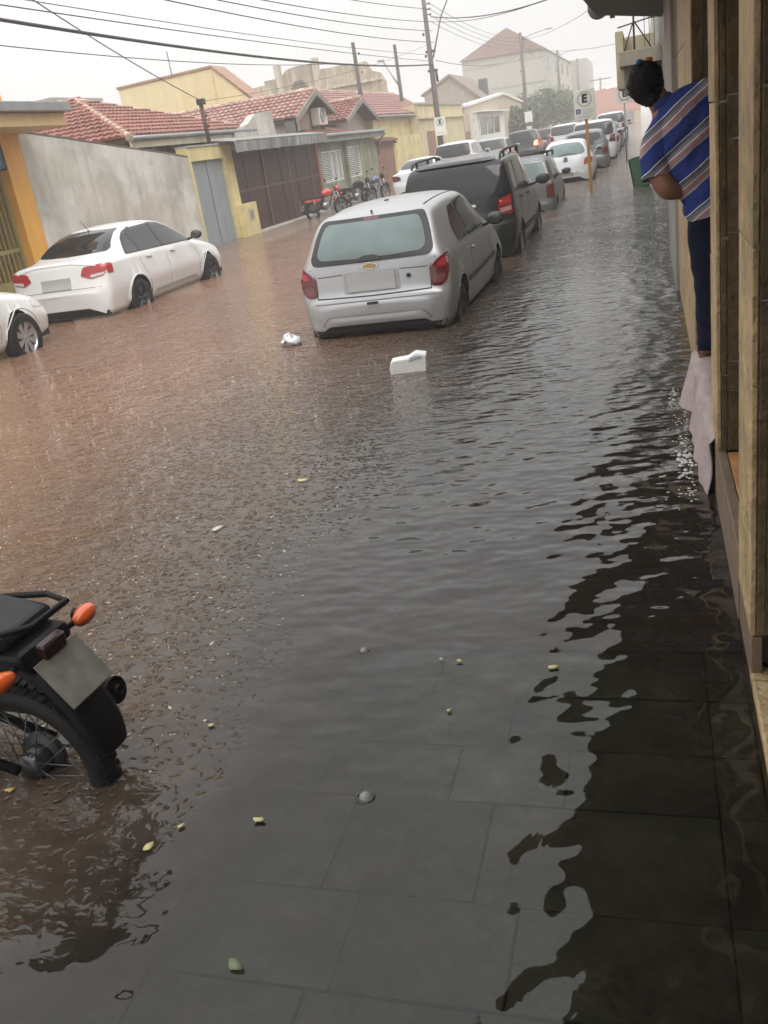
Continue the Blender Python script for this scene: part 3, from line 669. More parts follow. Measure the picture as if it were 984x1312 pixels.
MB().prism([(-16.5, -.2), (-12.1, -.2), (-12.1, 4.1), (-14.35, 6.0), (-16.5, 5.0)], 'y', 75, 84).build('wall', pm('dull_brown_wall', (.30, .26, .23), .8), br, world=True)
MB().prism([(-16.7, 4.95), (-14.35, 6.03), (-11.9, 3.95), (-11.9, 4.1), (-14.35, 6.2), (-16.7, 5.1)], 'y', 74.8, 84.2).build('roof', pm('dull_brown_roof', (.22, .16, .14), .8), br, world=True)
MB().box(-13.0, -12.3, 80, 80.6, 4.3, 5.7).build('chimney', pm('dark_flue', (.08, .08, .08), .8), br, world=True)
bb = E('apartment_block', (-15, 115, 0), 'tall pale apartment block with a dull red pitched roof fading into the rain', 'building')
bbm = pm('pale_block_wall', (.46, .44, .36), .8, var=.06, scale=.3, streak=.1)
MB().prism([(-19.5, -.2), (-10.4, -.2), (-10.4, 9.2), (-14.2, 11.5), (-19.5, 9.3)], 'y', 110, 150).build('wall', bbm, bb, world=True)
MB().prism([(-19.7, 9.28), (-10.2, 9.1), (-14.2, 11.75)], 'y', 109.7, 150.2).build('roof', pm('dull_red_roof', (.27, .15, .13), .7), bb, world=True)
for k in range(4):
    for j in range(3): MB().box(-10.398, -10.36, 114 + k * 9, 117 + k * 9, 2.2 + j * 2.5, 3.5 + j * 2.5).build('window', MATS['dark_glass'], bb, world=True)
for z in (3.4, 5.9, 8.3): MB().box(-19.5, -10.4, 109.95, 109.99, z, z + .08).build('floor_band', pm('block_band', (.36, .34, .3), .8), bb, world=True)
b6 = E('hillside_block', (-9.5, 158, 0), 'faint pale block seen beyond the apartment block through heavy rain', 'building')
MB().box(-16, -8.2, 152, 170, -.2, 9.6).build('wall', pm('far_wall', (.42, .4, .36), .8), b6, world=True)
b7 = E('salmon_building', (-4, 132, 0), 'salmon pink low building closing the end of the street in the rain', 'building')
MB().box(-7.5, -.6, 128, 140, 1.5, 4.4).build('upper_wall', pm('salmon_paint', (.62, .30, .22), .7), b7, world=True)
MB().box(-7.5, -.6, 128.1, 140, -.2, 1.5).build('wall', pm('yellow_far_paint', (.6, .5, .3), .7), b7, world=True)
for k in range(3): MB().box(-6.6 + k * 2.1, -5.6 + k * 2.1, 128.03, 128.08, 0, 1.3).build('door', MATS['grey_door'], b7, world=True)
gk = E('grey_back_roof', (-30, 46, 0), 'grey sheet metal roof just showing behind the red hip roof on the left', 'building')
MB().prism([(42.3, 6.15), (45.6, 6.6), (50.6, 6.62), (50.6, -.2), (42.3, -.2)], 'x', -36, -30.1).build('wall', pm('grey_back_wall', (.33, .3, .28), .8), gk, world=True)
MB().prism([(42.2, 6.18), (45.6, 6.63), (50.7, 6.65), (50.7, 6.8), (45.6, 6.8), (42.2, 6.33)], 'x', -36, -30).build('roof', pm('grey_sheet', (.3, .28, .27), .6), gk, world=True)

# ================================================================== CARS
def pchip(xs, ys, xq):
    xs = np.array(xs, float); ys = np.array(ys, float); h = np.diff(xs); d = np.diff(ys) / h
    m = np.zeros_like(ys); m[0] = d[0]; m[-1] = d[-1]
    for i in range(1, len(xs) - 1):
        if d[i - 1] * d[i] > 0: m[i] = 2 * d[i - 1] * d[i] / (d[i - 1] + d[i])
    i = np.clip(np.searchsorted(xs, xq) - 1, 0, len(h) - 1); t = (xq - xs[i]) / h[i]
    return (1 + 2 * t) * (1 - t) ** 2 * ys[i] + t * (1 - t) ** 2 * h[i] * m[i] + t * t * (3 - 2 * t) * ys[i + 1] + t * t * (t - 1) * h[i] * m[i + 1]
def section(zb, wb, zm, wm, zbelt, wbelt, zt, wt):
    cr = min(.055, max(.01, (zt - zbelt) * .45))
    P = [(wb - .05, zb), (wb, zb + .05), (wm, zm), (wbelt, zbelt), (wt + .015, zt - cr), (wt * .6, zt - cr * .12), (0, zt)]
    pts = [Vector((a, 0, b)) for a, b in P]
    rad = [.0, .05, .10, .05, .075, .15, 0]
    out = [pts[0]]
    for i in range(1, len(pts) - 1):
        a, b, c = pts[i - 1], pts[i], pts[i + 1]
        r1 = min(rad[i], (b - a).length * .45); r2 = min(rad[i], (c - b).length * .45)
        p = b + (a - b).normalized() * r1 if r1 else b; q = b + (c - b).normalized() * r2 if r2 else b
        for k in range(5):
            t = k / 4; out.append(p * (1 - t) ** 2 + b * 2 * t * (1 - t) + q * t * t)
    out.append(pts[-1])
    res = [out[0]]
    for a, b in zip(out[:-1], out[1:]):
        L = (b - a).length; k = 3 if L > .14 else 1
        for j in range(1, k + 1): res.append(a.lerp(b, j / k))
    return out
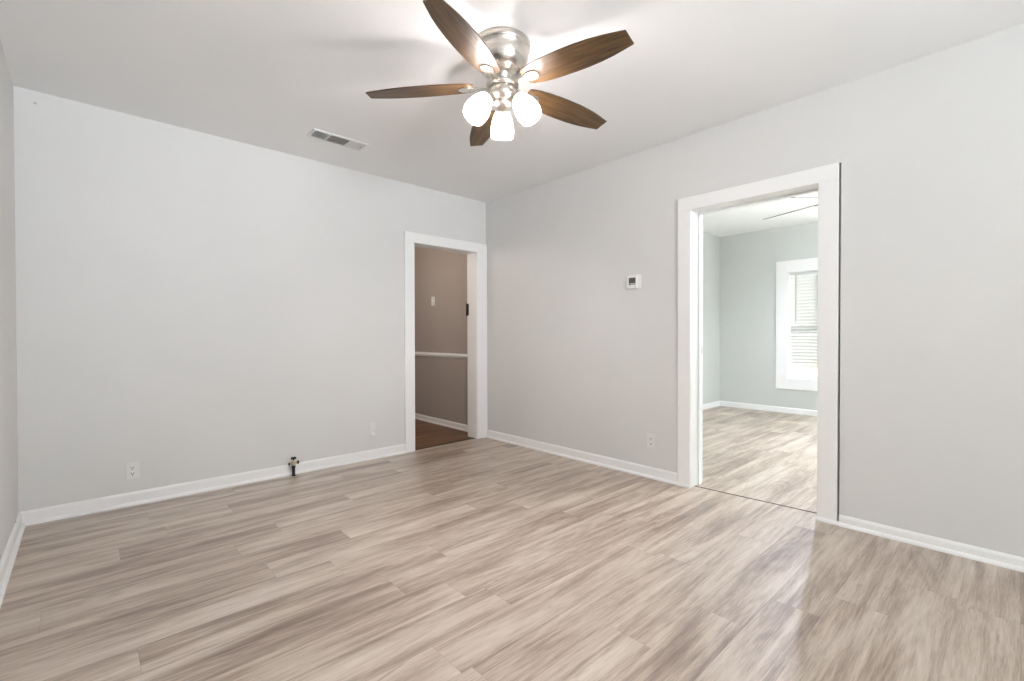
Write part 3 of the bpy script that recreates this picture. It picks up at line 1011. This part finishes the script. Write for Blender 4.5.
# thermostat
t = empty('thermostat')
plate_matrix(t, (XR, 2.122, 1.556), (-1, 0, 0))
tag(t, 'white square thermostat with grey screen on the right wall', 'thermostat')
bm = B(); bx(bm, -0.062, 0.066, -0.052, 0.060, 0, 0.004, 0.0018)
obj('backing_plate', bm, M_PLASTIC, t)
bm = B(); bx(bm, -0.052, 0.042, -0.053, 0.050, 0.004, 0.025, 0.005)
obj('body', bm, M_PLASTIC, t)
bm = B(); bx(bm, -0.032, 0.030, -0.008, 0.036, 0.0245, 0.0262, 0.0006)
s_ = obj('screen', bm, M_SCREEN, t)
bm = B(); bx(bm, -0.010, 0.030, -0.022, -0.010, 0.0245, 0.0262, 0.0006)
obj('button', bm, M_SCREENLINE, t)
bm = B(); bx(bm, -0.032, -0.014, -0.022, -0.010, 0.0245, 0.0262, 0.0006)
obj('button', bm, M_SCREEN, t)


# gas valve
def gas():
    t = empty('gas_valve', (1.238, 3.955, 0))
    tag(t, 'black and brass gas shut-off valve standing at the long wall', 'gas valve')
    bm = B()
    lathe(bm, [(0.0, 0.0), (0.019, 0.0), (0.019, 0.003), (0.012, 0.005), (0.0115, 0.066), (0.015, 0.067), (0.015, 0.082), (0.0, 0.082)], 20)
    obj('pipe', bm, M_BLACK, t)
    bm = B()
    lathe(bm, [(0.012, 0.080), (0.017, 0.084), (0.017, 0.096), (0.012, 0.100), (0.012, 0.106), (0.015, 0.109), (0.013, 0.118), (0.008, 0.124), (0.0, 0.125)], 6)
    tube(bm, [(-0.030, 0, 0.103), (0.030, 0, 0.103)], [0.009, 0.009], 8)
    obj('valve_body', bm, M_BRASS, t)
    bm = B()
    tube(bm, [(0.028, 0, 0.103), (0.040, 0, 0.103)], [0.0125, 0.0125], 8)
    obj('outlet_plug', bm, M_BLACK, t)
    bm = B()
    tube(bm, [(-0.028, 0, 0.099), (-0.038, 0, 0.099)], [0.010, 0.010], 8)
    obj('inlet_plug', bm, M_BLACK, t)
    bm = B()
    bx(bm, -0.004, 0.004, -0.004, 0.004, 0.120, 0.134)
    vs = bx(bm, -0.019, 0.019, -0.006, 0.006, 0.132, 0.150, 0.003)
    obj('key_handle', bm, M_BLACK, t)
    return t


gas()

t = empty('screw', (-0.204, YB, 2.529))
tag(t, 'tiny screw head high on the long wall near the left corner', 'screw')
bm = B()
lathe(bm, [(0.0, 0.004), (0.0055, 0.003), (0.007, 0.0)], 14, Matrix.Rotation(PI / 2, 4, 'X'))
obj('screw_head', bm, M_GREYENAMEL, t)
● ● ● ● ● ● ●
Problem requirements: Go through the records. Copy each line where "script" appears.

Written reply:
Continue the Blender Python script for this scene: part 3, from line 669. More parts follow. Measure the picture as if it were 984x1312 pixels.
Write part 3 of the bpy script that recreates this picture. It picks up at line 1011. This part finishes the script. Write for Blender 4.5.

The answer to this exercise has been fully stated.